The TPP was probably doomed when the US joined, and certainly when Japan did. It then became more of a political project than an economic one. Big trade agreements had hitherto focused on physical goods, while the TPP had an aim of forging rules of trade beyond this in intellectual property, investment and services. China was a notable absence, and the US and Japan, in particular, were keen to set these rules with enough of the global economy behind them such that China would be forced into line later on. For now, the shape of international standards in these areas remains up for grabs. The next step for the TPP, if anything, is whether a smaller group—such as the founding four —will break away and go ahead on their own, with a much smaller share of global GDP involved, and in the hope that others will join later.
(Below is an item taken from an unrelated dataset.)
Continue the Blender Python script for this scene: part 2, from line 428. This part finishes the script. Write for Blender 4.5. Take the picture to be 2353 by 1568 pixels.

Yves here. This conclusion is even more deadly than it seems, particularly coming from a neoliberal organ like the Economist. I have to confess to not reading the Economist much on this topic, precisely because the articles I did see hewed so tightly to party line: that the TPP and its ugly sister, the Transatlantic Trade and Investment Partnership, were “free trade” deals and therefore of course should be passed, since more “free trade” was always and ever a good thing. In fact, trade is already substantially liberalized, and the further GDP gains that economists could gin up using their models (which have overstated results) were so pathetically small as to amount to rounding error. Accordingly, contacts in DC told us that the business community was not pushing the deal hard: “Multinationals don’t see much benefit to be had from being able to sue Malaysia over environmental regulations.” The corporate support for the TPP in the US was thus much narrower than the cheerleading in the press would have you believe.
The coverage of the TPP in the media was schizophrenic, on the one hand describing it as part of Obama’s “pivot to Asia” (as in an effort to contain China’s growing hegemony), meaning it was clearly a political enterprise, an “everybody but China” deal, and on the other hand, saying that the reason Americans should support it was those miniscule trade benefits. And of course, there was nary a mention of the cost in terms of national sovereignity.
What is intriguing and heartening about the Economist verdict isn’t merely that the TPP is dead. It’s that it’s so dead that for it to be revived, it would have to be in radically different form, with a much smaller group of countries. And if I read the Economist piece correctly, the “founding four” does not include Japan, which joined the negotiations late. Japan’s famously powerful farmers are not likely to sign up for a deal that encroaches on the island nation’s beef and rice lobbies. And it’s hard to see how anyone would take a Pacific political or economic pact all that seriously that did not have China or Japan as members.